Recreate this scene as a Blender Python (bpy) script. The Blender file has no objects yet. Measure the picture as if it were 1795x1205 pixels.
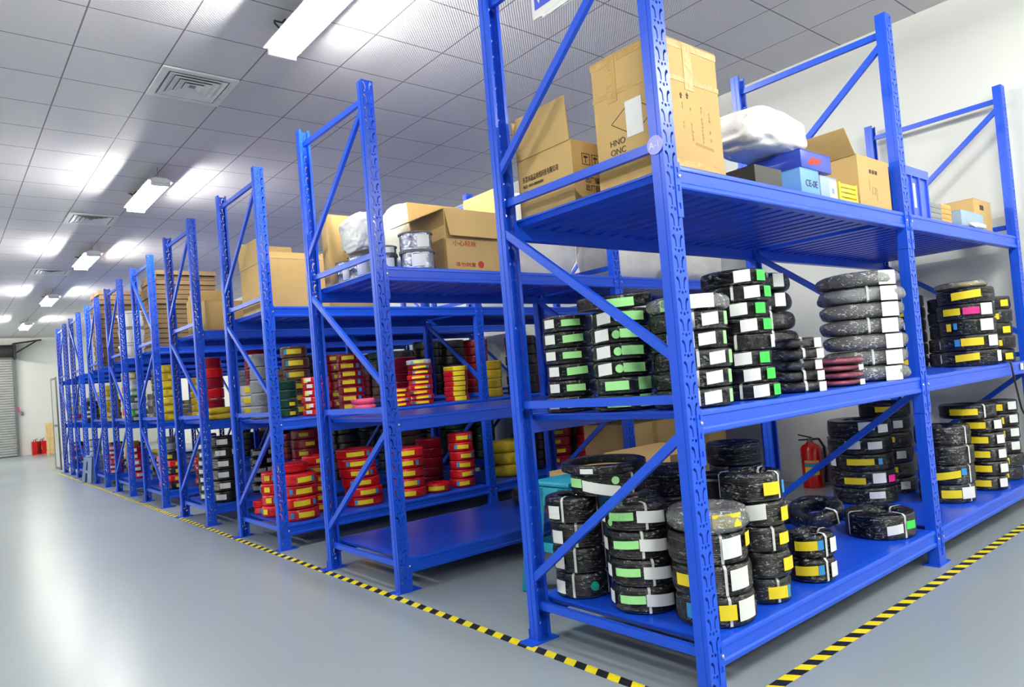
import bpy, bmesh, math, random
from math import sin, cos, pi, radians
from mathutils import Vector, Matrix

random.seed(7)
SC = bpy.context.scene
COL = SC.collection

# ------------------------------------------------------------------ camera, world, exposure
RES_X, FOCAL_PX = 1795.0, 1227.92
SHIFT_X, SHIFT_Y = -29.155, 28.797
cam_d = bpy.data.cameras.new('camera')
cam = bpy.data.objects.new('camera', cam_d)
COL.objects.link(cam)
cam_d.sensor_fit = 'HORIZONTAL'
cam_d.sensor_width = 36.0
cam_d.lens = 36.0 * FOCAL_PX / RES_X
cam_d.shift_x = -SHIFT_X / RES_X
cam_d.shift_y = SHIFT_Y / RES_X
cam_d.clip_start, cam_d.clip_end = 0.05, 100
_f = Vector((0.62848758, 0.77727681, 0.02905359))
_r = Vector((0.77648048, -0.62477681, -0.08204876))
_u = Vector((0.04562259, -0.07412617, 0.99620474))
cam.matrix_world = Matrix(((_r.x, _u.x, -_f.x, -2.04640155), (_r.y, _u.y, -_f.y, -1.49615575),
                           (_r.z, _u.z, -_f.z, 1.17692822), (0, 0, 0, 1)))
SC.camera = cam
CAMXY = Vector((-2.0464, -1.4962))

wld = bpy.data.worlds.new('world')
SC.world = wld
wld.use_nodes = True
wld.node_tree.nodes['Background'].inputs[0].default_value = (0.8, 0.85, 0.9, 1)
wld.node_tree.nodes['Background'].inputs[1].default_value = 0.3
vs = SC.view_settings
vs.view_transform, vs.look, vs.gamma, vs.exposure = 'Standard', 'None', 1.0, 0.0
vs.use_curve_mapping = False
SC.cycles.use_denoising = True
SC.cycles.max_bounces = 8
SC.cycles.diffuse_bounces = 2
SC.cycles.glossy_bounces = 4
SC.cycles.transparent_max_bounces = 12
SC.cycles.sample_clamp_indirect = 6.0
SC.cycles.caustics_reflective = False
SC.cycles.caustics_refractive = False
TUBE_POWER = 330.0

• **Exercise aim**
Give back every line exactly as it stands, pictures excluded.

• **Full solution**
Recreate this scene as a Blender Python (bpy) script. The Blender file has no objects yet. Measure the picture as if it were 1795x1205 pixels.
import bpy, bmesh, math, random
from math import sin, cos, pi, radians
from mathutils import Vector, Matrix

random.seed(7)
SC = bpy.context.scene
COL = SC.collection

# ------------------------------------------------------------------ camera, world, exposure
RES_X, FOCAL_PX = 1795.0, 1227.92
SHIFT_X, SHIFT_Y = -29.155, 28.797
cam_d = bpy.data.cameras.new('camera')
cam = bpy.data.objects.new('camera', cam_d)
COL.objects.link(cam)
cam_d.sensor_fit = 'HORIZONTAL'
cam_d.sensor_width = 36.0
cam_d.lens = 36.0 * FOCAL_PX / RES_X
cam_d.shift_x = -SHIFT_X / RES_X
cam_d.shift_y = SHIFT_Y / RES_X
cam_d.clip_start, cam_d.clip_end = 0.05, 100
_f = Vector((0.62848758, 0.77727681, 0.02905359))
_r = Vector((0.77648048, -0.62477681, -0.08204876))
_u = Vector((0.04562259, -0.07412617, 0.99620474))
cam.matrix_world = Matrix(((_r.x, _u.x, -_f.x, -2.04640155), (_r.y, _u.y, -_f.y, -1.49615575),
                           (_r.z, _u.z, -_f.z, 1.17692822), (0, 0, 0, 1)))
SC.camera = cam
CAMXY = Vector((-2.0464, -1.4962))

wld = bpy.data.worlds.new('world')
SC.world = wld
wld.use_nodes = True
wld.node_tree.nodes['Background'].inputs[0].default_value = (0.8, 0.85, 0.9, 1)
wld.node_tree.nodes['Background'].inputs[1].default_value = 0.3
vs = SC.view_settings
vs.view_transform, vs.look, vs.gamma, vs.exposure = 'Standard', 'None', 1.0, 0.0
vs.use_curve_mapping = False
SC.cycles.use_denoising = True
SC.cycles.max_bounces = 8
SC.cycles.diffuse_bounces = 2
SC.cycles.glossy_bounces = 4
SC.cycles.transparent_max_bounces = 12
SC.cycles.sample_clamp_indirect = 6.0
SC.cycles.caustics_reflective = False
SC.cycles.caustics_refractive = False
TUBE_POWER = 330.0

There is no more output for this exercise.